▶ **Given task**
The listing below begins with the first line you should copy; stop after the line containing "COL = S.collection", and drop every picture.

===============

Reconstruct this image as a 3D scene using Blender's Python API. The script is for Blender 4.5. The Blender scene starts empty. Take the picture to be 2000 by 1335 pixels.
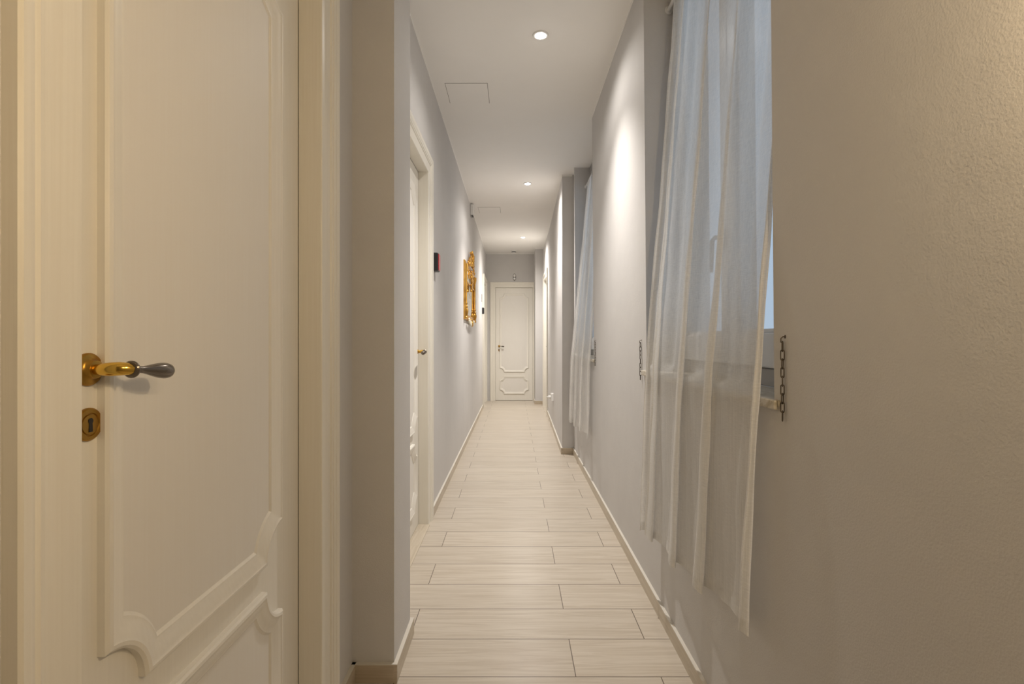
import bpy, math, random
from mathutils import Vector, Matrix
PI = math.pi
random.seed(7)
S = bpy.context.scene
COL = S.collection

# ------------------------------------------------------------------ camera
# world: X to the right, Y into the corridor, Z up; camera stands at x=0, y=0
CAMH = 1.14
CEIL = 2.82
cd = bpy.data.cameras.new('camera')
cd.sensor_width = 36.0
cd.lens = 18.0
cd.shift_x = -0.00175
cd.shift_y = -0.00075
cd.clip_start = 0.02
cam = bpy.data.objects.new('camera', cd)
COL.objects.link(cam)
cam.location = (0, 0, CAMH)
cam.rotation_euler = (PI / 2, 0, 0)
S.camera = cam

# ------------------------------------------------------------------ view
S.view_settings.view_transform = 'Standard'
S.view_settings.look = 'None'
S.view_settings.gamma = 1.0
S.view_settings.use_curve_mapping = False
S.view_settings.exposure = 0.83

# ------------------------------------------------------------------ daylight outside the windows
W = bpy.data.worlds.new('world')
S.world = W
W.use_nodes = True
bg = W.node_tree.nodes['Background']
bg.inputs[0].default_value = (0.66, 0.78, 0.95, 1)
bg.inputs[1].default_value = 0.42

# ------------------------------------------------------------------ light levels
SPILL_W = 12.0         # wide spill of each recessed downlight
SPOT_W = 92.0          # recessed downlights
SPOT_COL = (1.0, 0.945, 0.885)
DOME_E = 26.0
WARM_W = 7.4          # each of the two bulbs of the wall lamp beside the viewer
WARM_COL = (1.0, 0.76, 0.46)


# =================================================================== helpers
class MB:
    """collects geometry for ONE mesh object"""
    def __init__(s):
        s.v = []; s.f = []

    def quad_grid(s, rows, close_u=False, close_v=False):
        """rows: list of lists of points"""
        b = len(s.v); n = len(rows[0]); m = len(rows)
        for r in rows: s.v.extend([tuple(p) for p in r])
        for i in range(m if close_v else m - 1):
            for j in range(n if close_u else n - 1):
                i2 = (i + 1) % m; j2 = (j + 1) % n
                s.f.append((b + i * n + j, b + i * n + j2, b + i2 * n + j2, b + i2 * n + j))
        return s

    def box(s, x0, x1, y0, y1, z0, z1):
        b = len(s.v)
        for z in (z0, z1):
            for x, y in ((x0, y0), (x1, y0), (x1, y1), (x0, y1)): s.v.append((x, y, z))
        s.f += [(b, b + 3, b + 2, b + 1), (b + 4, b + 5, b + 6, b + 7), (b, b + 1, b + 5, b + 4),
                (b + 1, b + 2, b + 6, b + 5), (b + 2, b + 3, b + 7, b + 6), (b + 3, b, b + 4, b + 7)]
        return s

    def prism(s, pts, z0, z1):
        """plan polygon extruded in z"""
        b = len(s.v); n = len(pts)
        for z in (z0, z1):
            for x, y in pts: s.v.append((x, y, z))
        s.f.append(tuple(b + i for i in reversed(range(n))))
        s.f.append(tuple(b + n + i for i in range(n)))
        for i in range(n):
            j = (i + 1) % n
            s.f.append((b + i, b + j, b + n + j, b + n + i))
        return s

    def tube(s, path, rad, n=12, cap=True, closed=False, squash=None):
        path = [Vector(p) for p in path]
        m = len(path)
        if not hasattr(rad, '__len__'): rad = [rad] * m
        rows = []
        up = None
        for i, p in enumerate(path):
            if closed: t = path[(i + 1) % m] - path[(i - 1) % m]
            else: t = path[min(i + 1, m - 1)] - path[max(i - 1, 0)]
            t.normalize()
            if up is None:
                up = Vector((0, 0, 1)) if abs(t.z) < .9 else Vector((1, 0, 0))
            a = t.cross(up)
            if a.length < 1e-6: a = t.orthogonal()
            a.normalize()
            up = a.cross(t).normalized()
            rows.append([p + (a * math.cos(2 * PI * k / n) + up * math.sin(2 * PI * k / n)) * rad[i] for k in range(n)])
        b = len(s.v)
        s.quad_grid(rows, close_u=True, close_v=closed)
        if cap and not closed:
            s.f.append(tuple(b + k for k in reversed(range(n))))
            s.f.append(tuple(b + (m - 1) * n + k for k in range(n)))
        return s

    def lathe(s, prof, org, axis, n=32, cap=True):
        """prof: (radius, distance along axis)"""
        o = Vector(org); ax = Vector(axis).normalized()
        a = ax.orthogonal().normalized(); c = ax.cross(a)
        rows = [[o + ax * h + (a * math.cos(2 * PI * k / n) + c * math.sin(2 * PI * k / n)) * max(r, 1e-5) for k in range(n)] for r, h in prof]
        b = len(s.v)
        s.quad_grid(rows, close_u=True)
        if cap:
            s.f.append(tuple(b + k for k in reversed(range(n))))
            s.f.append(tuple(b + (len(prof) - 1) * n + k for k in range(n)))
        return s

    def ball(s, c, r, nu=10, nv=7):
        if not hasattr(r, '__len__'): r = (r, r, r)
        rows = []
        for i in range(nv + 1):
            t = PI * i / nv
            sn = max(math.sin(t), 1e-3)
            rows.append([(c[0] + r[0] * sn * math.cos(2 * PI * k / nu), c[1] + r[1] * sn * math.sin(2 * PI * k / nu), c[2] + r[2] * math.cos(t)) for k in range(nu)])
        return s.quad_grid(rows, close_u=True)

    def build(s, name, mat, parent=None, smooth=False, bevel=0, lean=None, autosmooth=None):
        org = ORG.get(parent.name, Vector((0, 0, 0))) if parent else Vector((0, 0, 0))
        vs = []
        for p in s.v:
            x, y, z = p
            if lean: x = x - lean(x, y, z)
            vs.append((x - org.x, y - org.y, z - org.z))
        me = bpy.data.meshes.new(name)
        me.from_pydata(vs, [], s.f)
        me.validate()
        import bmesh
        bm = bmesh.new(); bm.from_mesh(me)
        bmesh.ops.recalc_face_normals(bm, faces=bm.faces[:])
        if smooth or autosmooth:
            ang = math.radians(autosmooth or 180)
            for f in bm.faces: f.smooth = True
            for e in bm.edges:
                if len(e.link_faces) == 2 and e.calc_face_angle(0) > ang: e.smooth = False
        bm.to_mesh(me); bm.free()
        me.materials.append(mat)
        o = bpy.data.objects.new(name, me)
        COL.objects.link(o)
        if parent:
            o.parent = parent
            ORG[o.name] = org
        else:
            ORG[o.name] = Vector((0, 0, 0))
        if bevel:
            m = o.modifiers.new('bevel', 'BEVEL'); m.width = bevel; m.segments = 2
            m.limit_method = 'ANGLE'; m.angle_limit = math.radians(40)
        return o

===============

▶ **Exercise output**
Reconstruct this image as a 3D scene using Blender's Python API. The script is for Blender 4.5. The Blender scene starts empty. Take the picture to be 2000 by 1335 pixels.
import bpy, math, random
from mathutils import Vector, Matrix
PI = math.pi
random.seed(7)
S = bpy.context.scene
COL = S.collection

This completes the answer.